In the story “A&P,” by John Updike, the main character Sammy makes the leap from an adolescent, knowing little more about life than what he has learned working at the local grocery store, into a man prepared for the rough road that lies ahead.
As the story begins, Sammy is nineteen and has no real grasp for the fact that he is about to be living on his own working to support himself. Throughout the course of the story, he changes with a definite step into, first, a young man realizing that he must get out of the hole he is in and further into a man, who has a grasp on reality looking forward to starting his own family.
In the beginning, Sammy is but a youth growing up learning what he knows about life in small town grocery store. His role models include, Stokesie, the twenty-two year-old, supporting a family doing the same job Sammy does yet aspiring to one day have the manager’s position, and Lengel, the store manager who most certainly started out in the same place that Stokesie and he were already in. Stoksie, the great role model, continues to be as adolescent as Sammy, with his “Oh, Daddy, I feel so faint,” and even Sammy sees this noting that “as far as I can tell that’s the only difference between he and I.” Sammy whittles away his days looking at pretty girls and thinking about the ways of people.
He hardly realizes that this is how he will spend his entire existence if he doesn’t soon get out of this job. During this day that will prove to change his life, he makes the step towards his realization. He decides that he doesn’t want to spend the rest of his life working at an A&P competing for the store manager’s position. Sammy thinks to himself about his parent’s current social class and what they serve at cocktail parties.

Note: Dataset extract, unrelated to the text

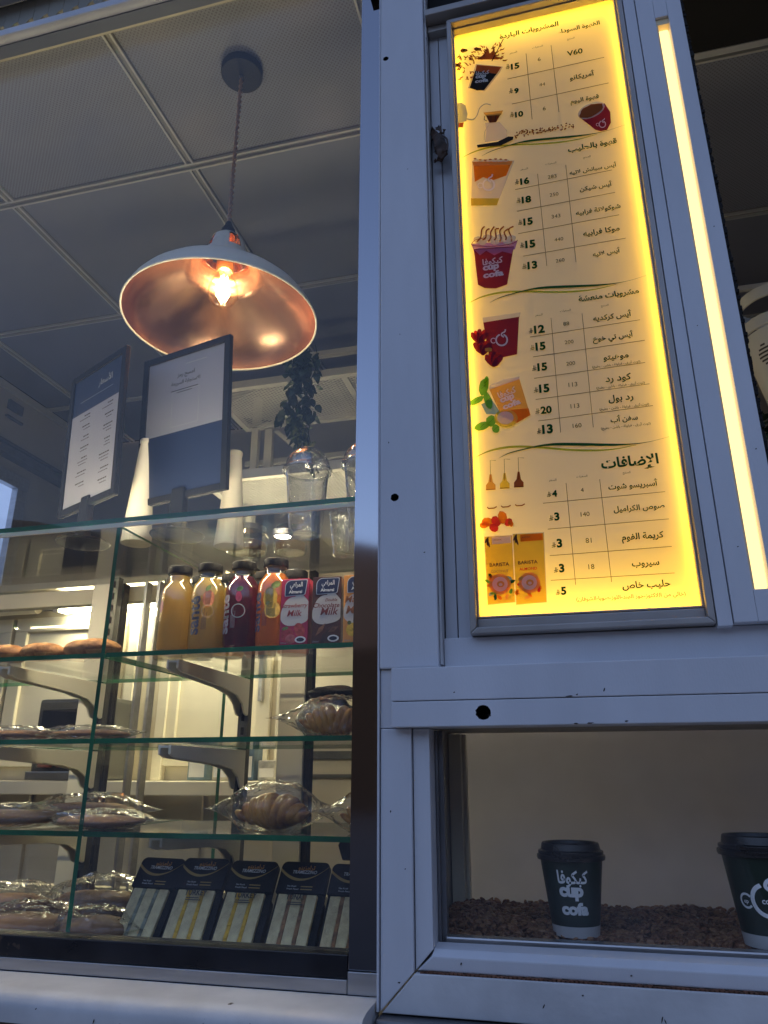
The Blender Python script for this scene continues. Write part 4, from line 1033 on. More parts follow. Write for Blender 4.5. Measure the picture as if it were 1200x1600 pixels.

And, in turn, he thinks about what he will be serving, if he stays at the A&P, “When my parents have somebody over they get lemonade and if it’s a real racy affair Schlitz in tall glasses with ‘They’ll Do It Every Time’ cartoons stenciled on.” He must get out and the sooner the better.
He is still just an adolescent who hasn’t completely thought through his decision and yet his mind is made up. He quits his job using the girls merely as an excuse to get out. His final journey to manhood is a short one. He looks around for his girls and notices that they have already left, but he knew that was a futile cause to begin with. And he steps outside to see the world and its opportunities as well as its responsibilities in front of him.
Although, Sammy could see “how hard the world would be hereafter,” he knew that what was done had to be done.
In hindsight, Sammy still knew he had done the right thing as shown by “Now here comes the sad part of the story…but I don’t think it’s so sad myself.”